COPPER
March copper futures dropped below $4.60 per pound on Tuesday, reversing from the eight-month high of over $4.70 reached the day before, after U.S. President Donald Trump chose not to impose tariffs on copper imports, as he had previously threatened. While tariffs were placed on base and ferrous metals like steel and aluminum, copper was excluded from the executive order. This decision heightened competition for domestic producers, putting downward pressure on prices.

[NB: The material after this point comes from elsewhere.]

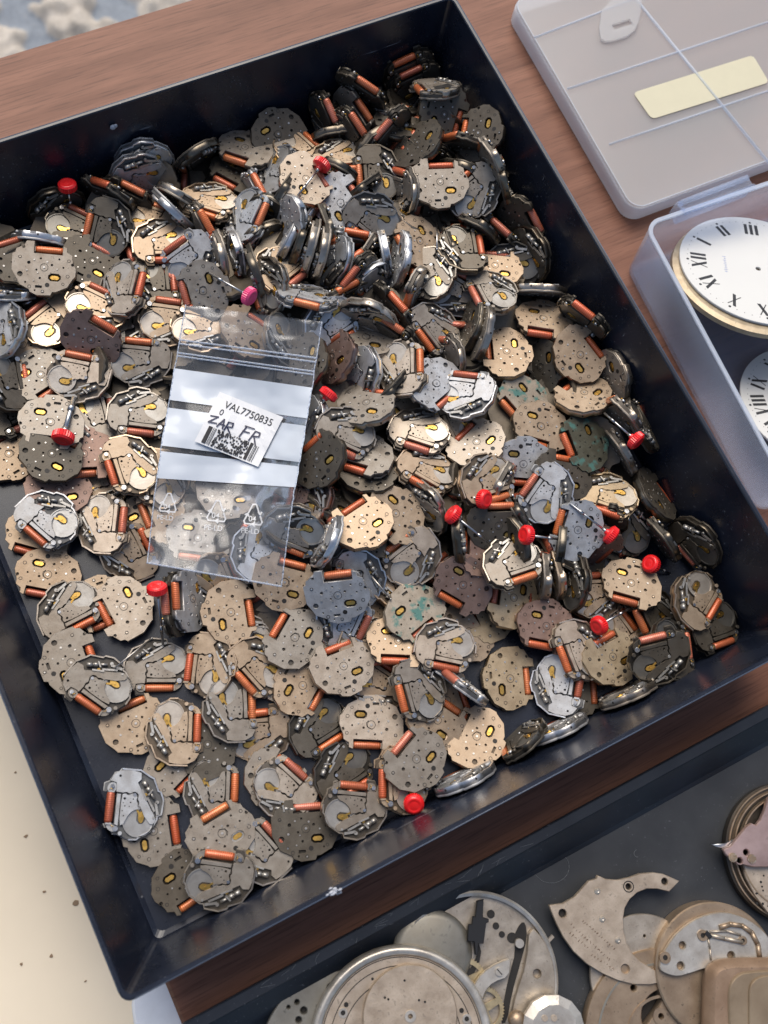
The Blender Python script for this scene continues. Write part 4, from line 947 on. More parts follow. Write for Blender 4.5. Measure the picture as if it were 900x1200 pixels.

Data from the Institute for Supply Management revealed that U.S. manufacturing unexpectedly expanded for the first time in over two years, easing concerns that the sector’s downturn had been prolonged. Additionally, expectations of strong fiscal stimulus from China continue to support the outlook for higher base metal consumption in 2025.
GOLD
In the overnight trade April gold futures advanced to a new record high. However, prices are lower this morning as traders liquidate long positions in advance of Federal Reserve Chair Jerome Powell’s 9:00 central time testimony to the Senate Banking Committee. Tomorrow Powell will appear before the House Financial Services Committee at 9:00.
Recent strength has been fueled by strong demand for safe-haven assets in light of rising trade tensions and growing economic uncertainties. Recently, President Donald Trump imposed broad tariffs on all steel and aluminum imports to the U.S. and hinted at additional reciprocal tariffs this week.
Futures have been supported by expectations of more accommodative monetary policies from some central banks, especially the European Central Bank and the Bank of England. The U.S. Federal Reserve is also on track to become more accommodative, however at a slower pace.
Financial futures market are predicting the Federal Open Market Committee will keep its fed funds rate unchanged at the March and May meetings. However, financial futures markets are predicting the Federal Reserve will reduce its fed funds rate by 25 basis points either at the June policy meeting or at the July 30 meeting. Also, an additional interest rate reduction from the FOMC this year is becoming less likely.
The January National Federation of independent business small business optimism index in the U.S. fell to 102.8 in January 2025 from 105.1 in December 2024 which was the highest since October 2018, and below forecasts of 104.6.
Central bank demand for gold remains strong, with the People’s Bank of China adding to its reserves for a third consecutive month in January, according to official data.
SILVER
March silver futures are lower today but remain close to three-month highs as demand for safe-haven assets increased following the latest U.S. tariffs. U.S. President Donald Trump signed an executive order imposing a 25% tariff on steel and aluminum imports “without exceptions or exemptions,” sparking concerns about inflation and the potential for a global trade war to escalate.
Investors were also bracing for today’s and tomorrow’s congressional testimony from Fed Chair Powell and the release of the latest U.S. inflation data Wednesday and Thursday, which could affect the outlook for U.S. monetary policy.
Additionally, silver prices have been bolstered by expectations of stronger industrial demand, especially from the renewable energy sector, along with predictions of continuing supply deficits.